Depuis 1996, 18 des 27 premiers choix de draft ont soit été All Star, soit figuré dans une All-NBA Team. Les neuf autres? Michael Olowokandi, Kwame Brown, Andre Bargnani, Greg Oden, Anthony Bennett, Markelle Fultz, DeAndre Ayton, Cade Cunningham, Paolo Banchero et Victor Wembanyama. Pour les trois derniers cités, ce n’est peut-être (sûrement?) qu’une question de temps. Pour les autres, les critiques sont déjà nombreuses.
Forcer sa nature pour prendre la lumière
Pour ne pas être moqué, Zaccharie Risacher va donc devoir briller. Et ce n’est pas la qualité première du garçon. Même s’il a effectué un gros travail pour apprendre à s’imposer et prendre ses responsabilités cette saison, comme nous l’a confié Frédéric Fauthoux, son coach à Bourg-en-Bresse, le nouveau joueur d’Atlanta n’est pas le joueur le plus flashy. Excellent shooteur et solide défenseur, il se présente comme un parfait role player, le profil que tous les coachs veulent avoir dans leur effectif. Mais pourra-t-il se comporter en leader offensif? Sera-t-il en capacité de prendre le leadership sur certaines séquences? Aux côtés de Trae Young, shooteur compulsif et scoreur de haut niveau (25,7 points de moyenne la saison dernière), la mission s’annonce périlleuse.
Même s’il parvient à s’inscrire sur la durée en NBA, les observateurs ne lui pardonneraient pas des statistiques trop faiblardes, surtout en termes de scoring.

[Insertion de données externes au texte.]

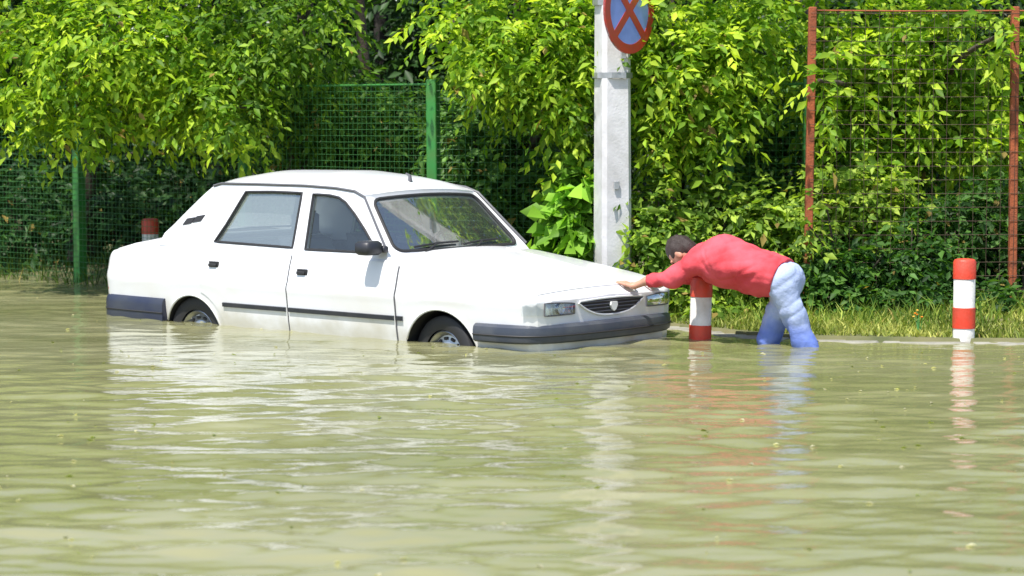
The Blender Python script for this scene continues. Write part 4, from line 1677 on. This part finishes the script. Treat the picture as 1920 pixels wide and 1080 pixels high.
# ------------------------------------------------------------------ grass on the verge
def grass(name, label, n, box_, h0, h1, base, warm, seed, sdmin=.03, sdmax=2.6):
    rng = np.random.RandomState(seed)
    x = rng.uniform(box_[0], box_[1], n)
    y = rng.uniform(box_[2], box_[3], n)
    sd = kerb_sd(x, y)
    dens = .55 + .45 * np.sin(x * 3.1 + 1.7 * np.sin(y * 2.3)) * np.sin(y * 4.1 + x)
    keep = (sd > sdmin) & (sd < sdmax) & (rng.rand(n) < dens + .35)
    x, y, sd = x[keep], y[keep], sd[keep]
    z = ground_z(x, y, sd)
    n = len(x)
    h = rng.uniform(h0, h1, n) * (0.6 + .8 * rng.rand(n) ** 2)
    lean = rng.normal(size=(n, 3)) * .35
    lean[:, 2] = 1
    lean = unit(lean)
    side = unit(np.cross(lean, unit(rng.normal(size=(n, 3)))))
    w = rng.uniform(.0035, .007, n)[:, None]
    b = np.stack([x, y, z - .01], 1)
    mid = b + lean * (h * .55)[:, None]
    bend = rng.normal(size=(n, 3)) * .4
    bend[:, 2] = -.1
    tip = b + lean * h[:, None] + bend * (h * .6)[:, None]
    V = np.stack([b - side * w, b + side * w, mid + side * w * .8, mid - side * w * .8, tip], 1).reshape(-1, 3)
    i = np.arange(n) * 5
    F = np.concatenate([np.stack([i, i + 1, i + 2], 1), np.stack([i, i + 2, i + 3], 1), np.stack([i + 3, i + 2, i + 4], 1)])
    g = rng.normal(size=n) + .8 * np.sin(x * 4 + y * 3)
    o = np_mesh(name, V, F, 'grass_blade', None, np.repeat(tints(rng, base, warm, g), 5, axis=0), kind='stuff')
    tag(o, label, 'grass')


grass('grass', 'short dry yellow-green grass on the verge between kerb and hedge', 52000, (1.0, 5.2, 15.5, 18.2), .03, .085, (.19, .26, .035), (.44, .44, .12), 91)
grass('tall_grass', 'tufts of taller green grass at the foot of the hedge', 6500, (.4, 5.0, 16.2, 18.0), .08, .20, (.12, .22, .025), (.30, .36, .06), 92, .25)
grass('fence_grass', 'dark grass along the foot of the wire fence at the left', 16000, (-7.0, .4, 17.6, 23.5), .10, .30, (.05, .11, .015), (.13, .20, .03), 93, .12, 1.6)

# pale flecks painted as glints of the water, mixed with bits of leaf
rd_ = np.random.RandomState(21)
n_ = 420
X, Y = rd_.uniform(-4.5, 4.5, n_), 7.8 + 13 * rd_.rand(n_) ** 1.3
cl_ = rd_.randint(0, 40, n_)
X = np.where(rd_.rand(n_) < .5, X[cl_] + rd_.normal(size=n_) * .25, X)
Y = np.where(rd_.rand(n_) < .5, Y[cl_] + rd_.normal(size=n_) * .4, Y)
ok = (kerb_sd(X, Y) < -.2) & (Y > 7.6)
X, Y = X[ok], Y[ok]
n_ = len(X)
a_ = rd_.rand(n_) * 6.28
D_ = np.stack([np.cos(a_), np.sin(a_), .04 * rd_.normal(size=n_)], 1)
N_ = unit(np.array([0, 0, 1.0]) + .12 * rd_.normal(size=(n_, 3)))
L_ = rd_.uniform(.012, .045, n_)
t_ = np.where(rd_.rand(n_, 1) < .55, np.array([[.55, .52, .36]]), np.array([[.20, .24, .05]])) * rd_.uniform(.6, 1.2, (n_, 1))
glints = leaf_mesh('glint_flecks', np.stack([X, Y, water_z(X, Y) + .004], 1), D_, N_, L_, L_ * .6, t_, 'leaf_bright')
tag(glints, 'scattered pale flecks painted as glints, with bits of leaf, on the brown water', 'glints')

# small weed with yellow and red flower heads at the kerb
weed = empty('flowering_weed', foot(2.76, 15.98))
tag(weed, 'small flowering weed in the grass left of the upright bollard', 'plant')
rg = np.random.RandomState(5)
for k in range(5):
    e = np.array([rg.normal() * .05, rg.normal() * .04, .10 + .10 * rg.rand()])
    V, F = tube([(0, 0, -.02), e * .6 + [.01, 0, 0], e], [.004, .003, .002], 5)
    st = mesh('stem', V, F, 'fence_green', weed)
    V, F = lathe([(0, -.007), (.007, -.004), (.010, .002), (.006, .006), (0, .007)], 8)
    mesh('flower_head', [np.array(p) + e for p in V], F, 'flower_yellow' if k % 2 else 'lamp_orange', st)
print('objects', len(bpy.data.objects), 'tris', sum(len(o.data.polygons) for o in bpy.data.objects if o.type == 'MESH'))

Et malgré des cartons offensifs cette saison (28 points en playoffs de Betclic Elite, quatre matchs à plus de 20 points en Eurocoupe), ce n’est pour l’instant pas sa plus grande force. "Dès que ça se resserre, il a tendance à donner la balle un peu trop vite à mon goût", juge Emmanuel Le Nevé, du média Envergure, spécialiste de la draft et du scouting. "On l’a vu de plus en plus en fin de saison, mais globalement ce n'est pas quelqu’un qui arrive à attaquer le panier de façon régulière."

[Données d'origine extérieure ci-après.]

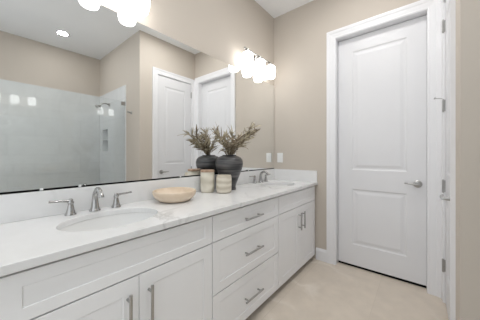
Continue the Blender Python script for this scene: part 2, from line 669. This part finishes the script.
def carcass(parent, y0, y1):
    lx, ly = parent.location.x, parent.location.y
    xb, xf = 0.003, XFACE - 0.0205
    z0, z1 = 0.085, CB - 0.002
    t = 0.018
    bm = boxes((xb, xf, y0, y0 + t, z0, z1), (xb, xf, y1 - t, y1, z0, z1), (xb, xf, y0 + t, y1 - t, z0, z0 + t),
               (xb, xb + t, y0 + t, y1 - t, z0 + t, z1), (xf - t, xf, y0 + t, y1 - t, z0 + t, z0 + 0.05))
    obj('body', bm, M_CARC, parent, loc=(-lx, -ly, 0))
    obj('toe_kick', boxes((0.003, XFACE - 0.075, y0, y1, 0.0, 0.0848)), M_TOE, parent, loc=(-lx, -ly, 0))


ZT, ZM, ZB = 0.8435, 0.686, 0.058
YL0, YL1, YM0, YM1, YR1 = 0.008, 0.887, 0.887, 1.660, 2.498
# left sink base
vl = thing('sink_base_cabinet', 'white shaker sink base cabinet nearest the camera, under the left sink', 'cabinet', (0.28, (YL0 + YL1) / 2, 0),
           group='vanity cabinets')
carcass(vl, YL0, YL1 - 0.001)
add_front(vl, 'false_front', YL0 + 0.03, YL1 - G, ZM + G, ZT, 0.054, 0.043)
ys = 0.4535
da = add_front(vl, 'door', YL0 + 0.03, ys - G / 2, ZB, ZM - G, 0.064, 0.064)
db = add_front(vl, 'door', ys + G / 2, YL1 - G, ZB, ZM - G, 0.064, 0.064)
wl = ys - YL0 - 0.03
bar_pull(da, wl - 0.049, 0.530 - ZB, 0.20, True)
bar_pull(db, 0.042, 0.530 - ZB, 0.20, True)
# drawer bank
vm = thing('drawer_cabinet', 'white three-drawer shaker cabinet in the middle of the vanity', 'cabinet', (0.28, (YM0 + YM1) / 2, 0), group='vanity cabinets')
carcass(vm, YM0 + 0.001, YM1 - 0.001)
ZD = 0.370
for z0, z1 in ((ZM + G, ZT), (ZD + G, ZM - G), (ZB, ZD - G)):
    dr = add_front(vm, 'drawer', YM0 + G, YM1 - G, z0, z1, 0.058, 0.046 if z1 == ZT else 0.058)
    bar_pull(dr, 1.2735 - YM0 - G, {ZT: 0.760, ZM - G: 0.522}.get(z1, 0.200) - z0, 0.205, False)
# right sink base
vr = thing('sink_base_cabinet', 'white shaker sink base cabinet against the far wall, under the right sink', 'cabinet', (0.28, (YM1 + YR1) / 2, 0),
           group='vanity cabinets')
carcass(vr, YM1 + 0.001, YR1)
add_front(vr, 'false_front', YM1 + G, YR1 - 0.012, ZM + G, ZT, 0.054, 0.043)
ysr = 2.083
da = add_front(vr, 'door', YM1 + G, ysr - G / 2, ZB, ZM - G, 0.064, 0.064)
db = add_front(vr, 'door', ysr + G / 2, YR1 - 0.012, ZB, ZM - G, 0.064, 0.064)
bar_pull(da, ysr - YM1 - G - 0.030, 0.545 - ZB, 0.17, True)
bar_pull(db, 0.050, 0.545 - ZB, 0.17, True)

# ------------------------------------------------------------------ countertop and sinks
SINKS = [(0.298, 0.445), (0.298, 2.090)]
SA, SB = 0.172, 0.222       # half axes of the sink opening (x, y)
ct = thing('countertop', 'long white quartz countertop with grey veins and short backsplash on the vanity', 'countertop', (0.29, 1.25, CB))
bm = bmesh.new()
Y0C, Y1C = -0.03, YF - 0.001
NE = 56
edges = []


def loop_verts(pts, z):
    vs = [bm.verts.new((x, y, z)) for x, y in pts]
    es = [bm.edges.new((vs[i], vs[(i + 1) % len(vs)])) for i in range(len(vs))]
    return vs, es


loops = [[(0.001, Y0C), (D, Y0C), (D, Y1C), (0.001, Y1C)]]
for cx, cy in SINKS:
    loops.append([(cx + SA * math.cos(2 * math.pi * i / NE), cy + SB * math.sin(2 * math.pi * i / NE)) for i in range(NE)])
tops, bots = [], []
for z, store in ((CT, tops), (CB, bots)):
    es = []
    for lp in loops:
        v, e = loop_verts(lp, z)
        store.append(v)
        es += e
    bmesh.ops.triangle_fill(bm, use_beauty=True, use_dissolve=False, edges=es)
for a, b in zip(tops, bots):
    n = len(a)
    for i in range(n):
        j = (i + 1) % n
        bm.faces.new((a[i], a[j], b[j], b[i]))
obj('worktop', bm, M_QUARTZ, ct, loc=(-0.29, -1.25, -CB), bevel=0.003)
obj('backsplash', boxes((0.001, 0.021, Y0C, Y1C - 0.0205, CT + 0.0003, 1.020)), M_QUARTZ, ct, loc=(-0.29, -1.25, -CB), bevel=0.0015)
obj('side_splash', boxes((0.001, D - 0.006, Y1C - 0.020, Y1C, CT + 0.0003, 1.020)), M_QUARTZ, ct, loc=(-0.29, -1.25, -CB), bevel=0.0015)

for (cx, cy), lab in zip(SINKS, ('oval white undermount sink in the counter nearest the camera', 'oval white undermount sink at the far end of the counter')):
    s = thing('undermount_sink', lab, 'sink', (cx, cy, CB), group='undermount sinks')
    k = SA / SB
    R = SB + 0.004
    prof = [(R + 0.02, -0.0005), (R, -0.0005), (R * 0.985, -0.02), (R * 0.93, -0.06), (R * 0.80, -0.105), (R * 0.55, -0.135), (R * 0.25, -0.147), (0.024, -0.150),
            (0.024, -0.158), (R * 0.26, -0.156), (R * 0.57, -0.144), (R * 0.83, -0.113), (R * 0.96, -0.065), (R * 1.02, -0.02), (R + 0.02, -0.010), (R + 0.02, -0.0005)]
    bm = bmesh.new()
    n = 56
    rings = []
    for r, z in prof:
        kk = k if r > 0.03 else 1.0
        rings.append([bm.verts.new((r * kk * math.cos(2 * math.pi * i / n), r * math.sin(2 * math.pi * i / n), z)) for i in range(n)])
    for a, b in zip(rings, rings[1:]):
        for i in range(n):
            j = (i + 1) % n
            bm.faces.new((a[i], a[j], b[j], b[i]))
    obj('basin', bm, M_CERAMIC, s, smooth=True)
    obj('drain', lathe([(0, -0.150), (0.012, -0.149), (0.020, -0.1475), (0.0235, -0.1492), (0.0235, -0.158), (0, -0.158)], 24), M_CHROME, s, smooth=True)


# ------------------------------------------------------------------ faucets
def faucet(y, label):
    f = thing('faucet', label, 'faucet', (0.074, y, CT), group='widespread faucets')
    base = [(0, 0.0004), (0.028, 0.0004), (0.028, 0.005), (0.0235, 0.011), (0.020, 0.024), (0.0175, 0.045), (0.0165, 0.055), (0, 0.055)]
    bm = lathe(base, 28)
    pts = smooth_path([(0, 0, 0.040, 0.0172), (0.001, 0, 0.075, 0.0150), (0.012, 0, 0.104, 0.0138), (0.040, 0, 0.124, 0.0130),
                       (0.073, 0, 0.117, 0.0125), (0.094, 0, 0.097, 0.0130), (0.098, 0, 0.085, 0.0135)], 6)
    tube(pts, 18, bm)
    obj('spout', bm, M_CHROME, f, smooth=True)
    for s in (-1, 1):
        hb = [(0, 0.0004), (0.026, 0.0004), (0.026, 0.005), (0.021, 0.012), (0.0165, 0.030), (0.0125, 0.052), (0.0120, 0.058), (0.0145, 0.062),
              (0.0145, 0.067), (0.011, 0.073), (0.011, 0.080), (0.006, 0.085), (0, 0.085)]
        bm = lathe(hb, 24)
        h = obj('handle', bm, M_CHROME, f, loc=(0, s * 0.112, 0), smooth=True)
        lp = smooth_path([(0, -s * 0.008, 0.074, 0.007), (0, s * 0.02, 0.075, 0.0068), (-0.001 + 0.004 * s, s * 0.055, 0.077, 0.0055), (0.006 * s, s * 0.088, 0.080, 0.0062)], 5)
        obj('lever', tube(lp, 12), M_CHROME, h, smooth=True)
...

"On n’attend pas d’un top 3 de draft qu’il tourne à 10 points de moyenne", tranche le spécialiste du scouting.
L'inévitable comparaison avec Wembanyama
Risacher est donc contraint de prendre la lumière. D’autant plus s’il veut ne pas trop souffrir de la comparaison avec Victor Wembanyama. Être le successeur du phénomène des San Antonio Spurs peut être un cadeau empoisonné. L’ancien joueur de Boulogne-Levallois, qui a par ailleurs croisé la route de Risacher à Lyon-Villeurbanne lors de la saison 2021-2022, est un talent générationnel. Pour ses grands débuts en NBA. "l’alien" Wembanyama a tout simplement réalisé l'une des meilleures saisons rookie de l’histoire. Deuxième au classement du meilleur défenseur de l’année, derrière Rudy Gobert, il a compilé 21,4 points, 10,6 rebonds et 3,6 contres de moyenne.
N’importe quel N°1 de draft 2024 aurait eu du mal à tenir la comparaison avec Wembanyama, tant les performances de l’intérieur français sont monumentales. Mais le parallèle entre lui et Risacher sera d’autant plus facile à faire que les deux partagent la même nationalité.
"Wembanyama m’a beaucoup inspiré ces deux dernières années, comme il a pu le faire pour beaucoup de jeunes joueurs français", a préféré souligner Risacher en conférence de presse après sa draft. Wembanyama est effectivement un formidable exemple à suivre. Mais tout l’enjeu sera désormais de réussir à sortir de son ombre imposante.